▶ **Problem to solve**
Transcribe the listing exactly, leaving out every picture.

-- begin Information supplied --

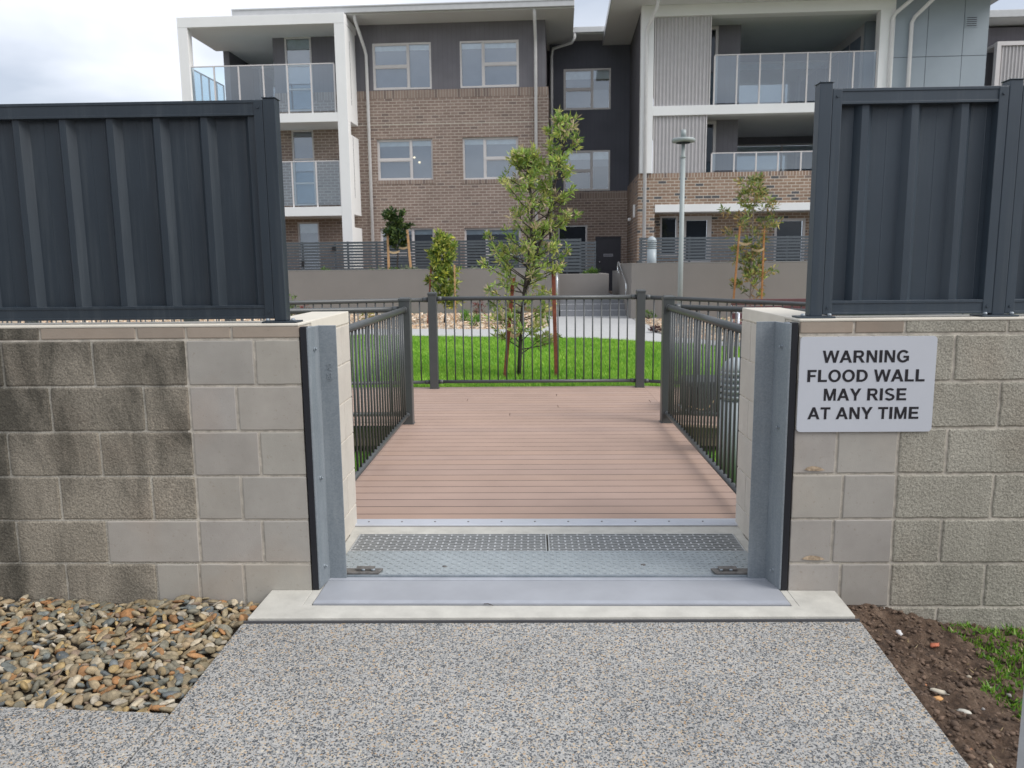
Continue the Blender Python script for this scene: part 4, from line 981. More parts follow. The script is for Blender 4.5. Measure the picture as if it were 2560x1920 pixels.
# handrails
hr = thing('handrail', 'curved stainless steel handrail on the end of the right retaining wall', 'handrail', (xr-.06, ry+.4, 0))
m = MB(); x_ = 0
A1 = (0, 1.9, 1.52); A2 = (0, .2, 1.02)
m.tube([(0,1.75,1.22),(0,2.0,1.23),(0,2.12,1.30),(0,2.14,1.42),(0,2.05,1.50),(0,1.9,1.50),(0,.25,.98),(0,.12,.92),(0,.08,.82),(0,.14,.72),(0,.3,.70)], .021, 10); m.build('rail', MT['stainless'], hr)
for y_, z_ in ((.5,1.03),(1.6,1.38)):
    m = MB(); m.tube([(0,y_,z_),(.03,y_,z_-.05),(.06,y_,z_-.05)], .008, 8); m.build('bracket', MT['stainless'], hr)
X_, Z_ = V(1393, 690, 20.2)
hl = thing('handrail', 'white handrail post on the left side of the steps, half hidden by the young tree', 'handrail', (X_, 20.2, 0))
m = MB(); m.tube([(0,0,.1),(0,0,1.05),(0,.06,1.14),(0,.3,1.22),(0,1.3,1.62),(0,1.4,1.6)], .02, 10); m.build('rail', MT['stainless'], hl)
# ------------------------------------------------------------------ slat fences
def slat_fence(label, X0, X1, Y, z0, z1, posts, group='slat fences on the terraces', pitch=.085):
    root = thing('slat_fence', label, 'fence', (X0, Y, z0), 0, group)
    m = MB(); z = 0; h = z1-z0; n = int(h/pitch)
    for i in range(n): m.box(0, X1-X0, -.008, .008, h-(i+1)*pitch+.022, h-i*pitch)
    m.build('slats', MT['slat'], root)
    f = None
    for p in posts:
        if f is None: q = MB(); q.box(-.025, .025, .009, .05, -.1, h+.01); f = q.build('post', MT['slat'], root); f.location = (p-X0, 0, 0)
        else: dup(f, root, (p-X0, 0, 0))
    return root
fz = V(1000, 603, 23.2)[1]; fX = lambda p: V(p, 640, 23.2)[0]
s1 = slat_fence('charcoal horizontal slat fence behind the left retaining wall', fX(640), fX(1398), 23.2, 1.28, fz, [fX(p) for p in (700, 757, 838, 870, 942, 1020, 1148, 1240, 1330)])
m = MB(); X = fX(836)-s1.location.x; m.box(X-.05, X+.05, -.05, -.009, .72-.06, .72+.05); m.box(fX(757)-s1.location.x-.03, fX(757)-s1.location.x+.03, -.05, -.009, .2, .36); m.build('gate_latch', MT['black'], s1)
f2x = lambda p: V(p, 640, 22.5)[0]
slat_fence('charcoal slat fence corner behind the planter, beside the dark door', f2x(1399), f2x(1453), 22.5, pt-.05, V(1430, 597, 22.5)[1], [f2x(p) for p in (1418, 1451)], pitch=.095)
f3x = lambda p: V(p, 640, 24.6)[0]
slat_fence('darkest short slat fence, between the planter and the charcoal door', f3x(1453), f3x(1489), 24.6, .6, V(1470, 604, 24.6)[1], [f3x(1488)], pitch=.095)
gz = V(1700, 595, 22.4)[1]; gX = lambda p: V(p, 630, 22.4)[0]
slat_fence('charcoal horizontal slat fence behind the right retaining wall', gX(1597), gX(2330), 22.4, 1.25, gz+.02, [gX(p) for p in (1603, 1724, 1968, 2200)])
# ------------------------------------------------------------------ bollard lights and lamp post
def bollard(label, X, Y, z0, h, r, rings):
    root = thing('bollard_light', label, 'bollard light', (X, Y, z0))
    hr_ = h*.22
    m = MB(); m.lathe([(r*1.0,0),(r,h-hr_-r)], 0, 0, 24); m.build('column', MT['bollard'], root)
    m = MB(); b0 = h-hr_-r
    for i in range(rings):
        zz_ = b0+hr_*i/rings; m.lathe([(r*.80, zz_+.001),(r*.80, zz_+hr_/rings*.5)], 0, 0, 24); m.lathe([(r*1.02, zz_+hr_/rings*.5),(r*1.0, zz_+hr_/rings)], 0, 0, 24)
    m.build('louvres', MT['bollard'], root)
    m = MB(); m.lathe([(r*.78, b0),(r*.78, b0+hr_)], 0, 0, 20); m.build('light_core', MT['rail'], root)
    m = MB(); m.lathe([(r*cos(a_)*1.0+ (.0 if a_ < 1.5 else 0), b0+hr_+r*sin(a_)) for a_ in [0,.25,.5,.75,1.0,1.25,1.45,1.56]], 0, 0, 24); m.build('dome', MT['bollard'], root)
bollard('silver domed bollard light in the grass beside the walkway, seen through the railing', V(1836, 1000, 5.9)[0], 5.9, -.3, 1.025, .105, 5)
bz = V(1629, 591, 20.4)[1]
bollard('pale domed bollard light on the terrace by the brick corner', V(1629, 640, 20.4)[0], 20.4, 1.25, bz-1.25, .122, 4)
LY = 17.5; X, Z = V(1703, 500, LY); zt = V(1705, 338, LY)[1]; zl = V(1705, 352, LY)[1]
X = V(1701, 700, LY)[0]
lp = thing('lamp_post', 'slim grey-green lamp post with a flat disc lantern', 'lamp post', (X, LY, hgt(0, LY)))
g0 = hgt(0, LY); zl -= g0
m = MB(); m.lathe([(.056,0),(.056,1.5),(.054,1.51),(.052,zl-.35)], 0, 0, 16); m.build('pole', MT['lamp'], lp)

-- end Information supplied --

▶ **Expected answer**
Continue the Blender Python script for this scene: part 4, from line 981. More parts follow. The script is for Blender 4.5. Measure the picture as if it were 2560x1920 pixels.
# handrails
hr = thing('handrail', 'curved stainless steel handrail on the end of the right retaining wall', 'handrail', (xr-.06, ry+.4, 0))
m = MB(); x_ = 0
A1 = (0, 1.9, 1.52); A2 = (0, .2, 1.02)
m.tube([(0,1.75,1.22),(0,2.0,1.23),(0,2.12,1.30),(0,2.14,1.42),(0,2.05,1.50),(0,1.9,1.50),(0,.25,.98),(0,.12,.92),(0,.08,.82),(0,.14,.72),(0,.3,.70)], .021, 10); m.build('rail', MT['stainless'], hr)
for y_, z_ in ((.5,1.03),(1.6,1.38)):
    m = MB(); m.tube([(0,y_,z_),(.03,y_,z_-.05),(.06,y_,z_-.05)], .008, 8); m.build('bracket', MT['stainless'], hr)
X_, Z_ = V(1393, 690, 20.2)
hl = thing('handrail', 'white handrail post on the left side of the steps, half hidden by the young tree', 'handrail', (X_, 20.2, 0))
m = MB(); m.tube([(0,0,.1),(0,0,1.05),(0,.06,1.14),(0,.3,1.22),(0,1.3,1.62),(0,1.4,1.6)], .02, 10); m.build('rail', MT['stainless'], hl)
# ------------------------------------------------------------------ slat fences
def slat_fence(label, X0, X1, Y, z0, z1, posts, group='slat fences on the terraces', pitch=.085):
    root = thing('slat_fence', label, 'fence', (X0, Y, z0), 0, group)
    m = MB(); z = 0; h = z1-z0; n = int(h/pitch)
    for i in range(n): m.box(0, X1-X0, -.008, .008, h-(i+1)*pitch+.022, h-i*pitch)
    m.build('slats', MT['slat'], root)
    f = None
    for p in posts:
        if f is None: q = MB(); q.box(-.025, .025, .009, .05, -.1, h+.01); f = q.build('post', MT['slat'], root); f.location = (p-X0, 0, 0)
        else: dup(f, root, (p-X0, 0, 0))
    return root
fz = V(1000, 603, 23.2)[1]; fX = lambda p: V(p, 640, 23.2)[0]
s1 = slat_fence('charcoal horizontal slat fence behind the left retaining wall', fX(640), fX(1398), 23.2, 1.28, fz, [fX(p) for p in (700, 757, 838, 870, 942, 1020, 1148, 1240, 1330)])
m = MB(); X = fX(836)-s1.location.x; m.box(X-.05, X+.05, -.05, -.009, .72-.06, .72+.05); m.box(fX(757)-s1.location.x-.03, fX(757)-s1.location.x+.03, -.05, -.009, .2, .36); m.build('gate_latch', MT['black'], s1)
f2x = lambda p: V(p, 640, 22.5)[0]
slat_fence('charcoal slat fence corner behind the planter, beside the dark door', f2x(1399), f2x(1453), 22.5, pt-.05, V(1430, 597, 22.5)[1], [f2x(p) for p in (1418, 1451)], pitch=.095)
f3x = lambda p: V(p, 640, 24.6)[0]
slat_fence('darkest short slat fence, between the planter and the charcoal door', f3x(1453), f3x(1489), 24.6, .6, V(1470, 604, 24.6)[1], [f3x(1488)], pitch=.095)
gz = V(1700, 595, 22.4)[1]; gX = lambda p: V(p, 630, 22.4)[0]
slat_fence('charcoal horizontal slat fence behind the right retaining wall', gX(1597), gX(2330), 22.4, 1.25, gz+.02, [gX(p) for p in (1603, 1724, 1968, 2200)])
# ------------------------------------------------------------------ bollard lights and lamp post
def bollard(label, X, Y, z0, h, r, rings):
    root = thing('bollard_light', label, 'bollard light', (X, Y, z0))
    hr_ = h*.22
    m = MB(); m.lathe([(r*1.0,0),(r,h-hr_-r)], 0, 0, 24); m.build('column', MT['bollard'], root)
    m = MB(); b0 = h-hr_-r
    for i in range(rings):
        zz_ = b0+hr_*i/rings; m.lathe([(r*.80, zz_+.001),(r*.80, zz_+hr_/rings*.5)], 0, 0, 24); m.lathe([(r*1.02, zz_+hr_/rings*.5),(r*1.0, zz_+hr_/rings)], 0, 0, 24)
    m.build('louvres', MT['bollard'], root)
    m = MB(); m.lathe([(r*.78, b0),(r*.78, b0+hr_)], 0, 0, 20); m.build('light_core', MT['rail'], root)
    m = MB(); m.lathe([(r*cos(a_)*1.0+ (.0 if a_ < 1.5 else 0), b0+hr_+r*sin(a_)) for a_ in [0,.25,.5,.75,1.0,1.25,1.45,1.56]], 0, 0, 24); m.build('dome', MT['bollard'], root)
bollard('silver domed bollard light in the grass beside the walkway, seen through the railing', V(1836, 1000, 5.9)[0], 5.9, -.3, 1.025, .105, 5)
bz = V(1629, 591, 20.4)[1]
bollard('pale domed bollard light on the terrace by the brick corner', V(1629, 640, 20.4)[0], 20.4, 1.25, bz-1.25, .122, 4)
LY = 17.5; X, Z = V(1703, 500, LY); zt = V(1705, 338, LY)[1]; zl = V(1705, 352, LY)[1]
X = V(1701, 700, LY)[0]
lp = thing('lamp_post', 'slim grey-green lamp post with a flat disc lantern', 'lamp post', (X, LY, hgt(0, LY)))
g0 = hgt(0, LY); zl -= g0
m = MB(); m.lathe([(.056,0),(.056,1.5),(.054,1.51),(.052,zl-.35)], 0, 0, 16); m.build('pole', MT['lamp'], lp)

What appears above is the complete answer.